Adolescencia y vida bandida
Es probable que la mayoría de los hondureños hayamos estado una, dos, cinco o siete veces, frente a una pistola amenazante, un tembloroso cañón con su ojo de muerte, sostenido por un inexperto asaltante o un inescrupuloso criminal que pone nuestras vidas en suspenso por unos segundos para llevarse ¿qué? un devaluado teléfono celular.
La memoria archiva involuntariamente el trauma del asalto, mantiene viva la sensación de pánico, impotencia, rabia, y las ganas de que el teléfono robado tuviera un dispositivo que lo hiciera explotar a distancia en las manos del asaltante. Y están los que lo han pasado peor, que recibieron heridas o perdieron inconsolables a familiares en diferentes actos delincuenciales. Muchas de las desasosegadas víctimas aceptan que se dé otra vuelta de tuerca a la criminalidad, incluida la imputabilidad de los menores de edad.

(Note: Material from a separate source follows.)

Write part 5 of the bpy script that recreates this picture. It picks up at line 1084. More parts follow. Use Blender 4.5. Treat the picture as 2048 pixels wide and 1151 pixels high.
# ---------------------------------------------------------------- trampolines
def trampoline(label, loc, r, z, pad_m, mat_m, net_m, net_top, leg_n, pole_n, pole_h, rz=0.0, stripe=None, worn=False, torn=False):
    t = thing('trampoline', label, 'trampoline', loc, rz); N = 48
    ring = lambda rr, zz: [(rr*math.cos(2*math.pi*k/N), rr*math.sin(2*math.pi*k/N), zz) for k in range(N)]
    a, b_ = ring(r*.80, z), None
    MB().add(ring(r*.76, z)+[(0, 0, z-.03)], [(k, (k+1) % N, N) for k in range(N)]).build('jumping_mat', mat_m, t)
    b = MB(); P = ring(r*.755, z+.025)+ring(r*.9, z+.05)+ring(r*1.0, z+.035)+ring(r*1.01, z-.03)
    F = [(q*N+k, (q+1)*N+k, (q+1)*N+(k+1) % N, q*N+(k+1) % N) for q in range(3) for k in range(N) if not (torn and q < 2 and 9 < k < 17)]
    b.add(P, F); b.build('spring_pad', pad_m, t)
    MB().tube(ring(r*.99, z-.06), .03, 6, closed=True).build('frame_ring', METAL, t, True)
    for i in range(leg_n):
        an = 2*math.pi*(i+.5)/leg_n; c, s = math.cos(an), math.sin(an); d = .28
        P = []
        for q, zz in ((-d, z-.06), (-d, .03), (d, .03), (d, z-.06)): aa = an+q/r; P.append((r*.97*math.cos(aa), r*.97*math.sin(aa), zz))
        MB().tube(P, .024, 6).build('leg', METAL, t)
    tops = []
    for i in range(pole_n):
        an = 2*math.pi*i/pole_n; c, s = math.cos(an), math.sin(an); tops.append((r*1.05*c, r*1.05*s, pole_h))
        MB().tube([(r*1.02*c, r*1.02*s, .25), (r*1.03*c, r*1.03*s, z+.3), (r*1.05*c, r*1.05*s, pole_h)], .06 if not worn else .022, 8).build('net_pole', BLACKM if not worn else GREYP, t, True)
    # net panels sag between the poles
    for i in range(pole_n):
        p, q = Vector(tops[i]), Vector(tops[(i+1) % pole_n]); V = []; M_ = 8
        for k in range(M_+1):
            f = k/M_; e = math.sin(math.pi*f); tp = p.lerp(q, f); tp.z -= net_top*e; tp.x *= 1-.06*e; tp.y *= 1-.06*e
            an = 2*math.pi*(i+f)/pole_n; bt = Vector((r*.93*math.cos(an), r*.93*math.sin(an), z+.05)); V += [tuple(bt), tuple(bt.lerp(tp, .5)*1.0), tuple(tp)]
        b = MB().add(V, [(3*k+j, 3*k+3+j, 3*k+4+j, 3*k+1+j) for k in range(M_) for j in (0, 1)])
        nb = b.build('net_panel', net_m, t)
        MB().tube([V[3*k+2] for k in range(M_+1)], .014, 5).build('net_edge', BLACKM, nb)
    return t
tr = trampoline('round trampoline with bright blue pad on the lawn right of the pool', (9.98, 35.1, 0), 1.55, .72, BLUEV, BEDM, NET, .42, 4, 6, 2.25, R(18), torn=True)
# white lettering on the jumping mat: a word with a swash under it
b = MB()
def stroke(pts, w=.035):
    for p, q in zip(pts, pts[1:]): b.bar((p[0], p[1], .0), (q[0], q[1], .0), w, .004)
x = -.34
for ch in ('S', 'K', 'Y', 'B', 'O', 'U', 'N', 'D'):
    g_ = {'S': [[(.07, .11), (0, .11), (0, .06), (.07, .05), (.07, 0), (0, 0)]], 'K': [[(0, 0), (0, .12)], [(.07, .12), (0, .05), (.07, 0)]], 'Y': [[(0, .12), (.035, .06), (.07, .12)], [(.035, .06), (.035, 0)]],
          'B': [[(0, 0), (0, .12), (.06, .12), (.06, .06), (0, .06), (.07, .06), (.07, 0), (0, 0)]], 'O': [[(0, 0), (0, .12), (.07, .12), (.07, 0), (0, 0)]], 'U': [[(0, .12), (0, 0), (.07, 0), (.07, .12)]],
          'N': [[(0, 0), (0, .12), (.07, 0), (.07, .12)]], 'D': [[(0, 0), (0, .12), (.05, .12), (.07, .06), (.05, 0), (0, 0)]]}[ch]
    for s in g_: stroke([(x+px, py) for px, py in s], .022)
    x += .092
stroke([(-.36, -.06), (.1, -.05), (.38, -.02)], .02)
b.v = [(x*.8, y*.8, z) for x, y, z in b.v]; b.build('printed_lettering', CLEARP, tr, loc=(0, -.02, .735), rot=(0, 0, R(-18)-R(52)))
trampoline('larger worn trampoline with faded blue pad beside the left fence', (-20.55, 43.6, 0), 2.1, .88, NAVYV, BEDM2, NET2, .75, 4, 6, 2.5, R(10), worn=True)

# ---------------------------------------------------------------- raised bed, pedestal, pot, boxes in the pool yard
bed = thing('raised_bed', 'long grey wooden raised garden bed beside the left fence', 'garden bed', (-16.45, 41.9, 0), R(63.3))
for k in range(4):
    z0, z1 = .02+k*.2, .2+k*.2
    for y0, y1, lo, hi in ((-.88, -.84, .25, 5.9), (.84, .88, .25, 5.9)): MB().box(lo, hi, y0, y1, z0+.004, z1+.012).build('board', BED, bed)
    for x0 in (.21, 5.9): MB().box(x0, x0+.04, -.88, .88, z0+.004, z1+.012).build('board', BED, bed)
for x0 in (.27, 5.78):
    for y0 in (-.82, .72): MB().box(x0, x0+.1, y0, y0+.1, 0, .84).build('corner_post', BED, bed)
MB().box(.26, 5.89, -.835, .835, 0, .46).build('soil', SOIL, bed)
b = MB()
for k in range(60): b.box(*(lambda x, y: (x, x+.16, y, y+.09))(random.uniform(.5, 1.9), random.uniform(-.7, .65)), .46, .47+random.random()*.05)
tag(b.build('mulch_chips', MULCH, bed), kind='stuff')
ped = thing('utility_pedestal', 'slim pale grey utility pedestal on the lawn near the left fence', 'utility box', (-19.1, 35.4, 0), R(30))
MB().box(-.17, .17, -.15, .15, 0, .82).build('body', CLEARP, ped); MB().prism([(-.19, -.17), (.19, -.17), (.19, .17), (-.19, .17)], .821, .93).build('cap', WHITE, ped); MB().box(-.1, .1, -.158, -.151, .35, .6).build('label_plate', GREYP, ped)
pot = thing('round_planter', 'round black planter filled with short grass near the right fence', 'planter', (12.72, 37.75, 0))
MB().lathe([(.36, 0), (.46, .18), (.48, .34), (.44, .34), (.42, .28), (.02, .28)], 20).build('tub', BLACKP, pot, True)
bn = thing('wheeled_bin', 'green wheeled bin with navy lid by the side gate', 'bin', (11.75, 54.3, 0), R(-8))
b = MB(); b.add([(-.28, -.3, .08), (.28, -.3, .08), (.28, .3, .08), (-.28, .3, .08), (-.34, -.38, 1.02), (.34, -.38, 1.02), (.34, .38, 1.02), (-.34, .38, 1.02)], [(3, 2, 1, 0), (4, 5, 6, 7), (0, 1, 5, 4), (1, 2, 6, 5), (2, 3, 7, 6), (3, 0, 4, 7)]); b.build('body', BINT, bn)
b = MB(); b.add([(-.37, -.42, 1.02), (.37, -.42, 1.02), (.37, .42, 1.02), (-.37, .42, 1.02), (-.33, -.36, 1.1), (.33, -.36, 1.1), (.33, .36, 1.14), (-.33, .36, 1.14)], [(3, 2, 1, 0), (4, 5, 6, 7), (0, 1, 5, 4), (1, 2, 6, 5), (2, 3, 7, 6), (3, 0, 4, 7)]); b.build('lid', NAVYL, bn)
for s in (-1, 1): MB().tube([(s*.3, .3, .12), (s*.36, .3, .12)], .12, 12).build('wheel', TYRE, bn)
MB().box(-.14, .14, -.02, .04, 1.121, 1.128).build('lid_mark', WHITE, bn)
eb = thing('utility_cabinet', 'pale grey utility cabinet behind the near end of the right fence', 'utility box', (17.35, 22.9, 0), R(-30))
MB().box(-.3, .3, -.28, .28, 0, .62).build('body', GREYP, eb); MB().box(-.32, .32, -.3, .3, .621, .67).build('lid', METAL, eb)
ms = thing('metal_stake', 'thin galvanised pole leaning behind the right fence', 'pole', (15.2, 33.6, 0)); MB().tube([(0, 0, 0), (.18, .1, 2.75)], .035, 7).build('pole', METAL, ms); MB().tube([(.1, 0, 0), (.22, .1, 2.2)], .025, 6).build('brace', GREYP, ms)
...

Hace tiempo hablamos de bajar la edad punible en nuestro país, pero es una discusión aguzada, produce desencuentros, inquieta, entonces la postergamos. También levantan la mano los que están en contra y recuerdan que Honduras ha firmado varios compromisos internacionales, que es difícil renunciar a ellos sin entrar en conflictos con la ONU y con varios países cooperantes.
Además, otros recuerdan que Estados Unidos no le pide permiso a nadie para juzgar como adulto a un menor de edad que comete un crimen atroz; y que los ingleses imputan a los niños de diez años, y que hay 73 países en el mundo donde un adolescente puede ser condenado a cadena perpetua, a morir en prisión; o que los que se acercan a los 18 años pasan a tribunales penales ordinarios en Cuba, Filipinas, Jamaica, Hong Kong y Ucrania; o que Brasil, Argentina, Chile o India, ya trabajaron en sus legislaciones para penalizar criminalmente a los menores.
Desde hace décadas arrastramos una insostenible deuda social que ahora nos pasa factura: el descuido de los barrios, las familias, las personas; la calamidad económica, la crisis institucional, la deplorable educación y, sobre todo, la pérdida de los valores ciudadanos: pasaron de moda el respeto, la solidaridad, la responsabilidad, la honestidad ¡por favor! ¿Quién se acuerda de eso?
Para encerrar los vicios de la sociedad construimos las cárceles, armamos a los policías y aceramos las leyes; pero la criminalidad, es grave, se robusteció, sobrepasó todos los límites. Vivimos en un estado de barbarie, de crispación permanente, desesperante, angustioso; tanto que la población aceptaría casi cualquier medida urgente para borrar de inmediato esa amenaza mortal que acecha en los semáforos, en las aceras, en los callejones, en la salida de casa, o del trabajo, en cualquier parte, a cualquier hora.
Es obvio que el compromiso de reinserción social de los que cometen crímenes ha sido imposible en nuestro país; lejos de eso, los centro de detención juvenil y las cárceles para adultos son facultades del delito, no solo etiquetan a perpetuidad al acusado, sino que lo especializan en una vida delincuencial irrecuperable; por eso, cualquier decisión que se tome tiene que incluir medidas socioeducativas y restauradoras de la pena, porque de acuerdo a la psicología evolutiva, el menor infractor no ha tenido tiempo para adaptarse a las normas de la sociedad que habita, no quiere decir que sea incapaz de discernir y que no sea responsable de sus actos, pero no puede recibir solo castigo.
El gobierno abrió el debate y propone una comisión para que los sectores involucrados discutan el tema; lo que está claro es que, invariablemente, todo nos remite a descombrar una insultante desigualdad, promotora de la marginación, la pobreza, la criminalidad y la infelicidad
Muchas de las desasosegadas víctimas aceptan que se dé otra vuelta de tuerca a la criminalidad, incluida la imputabilidad de los menores de edad”.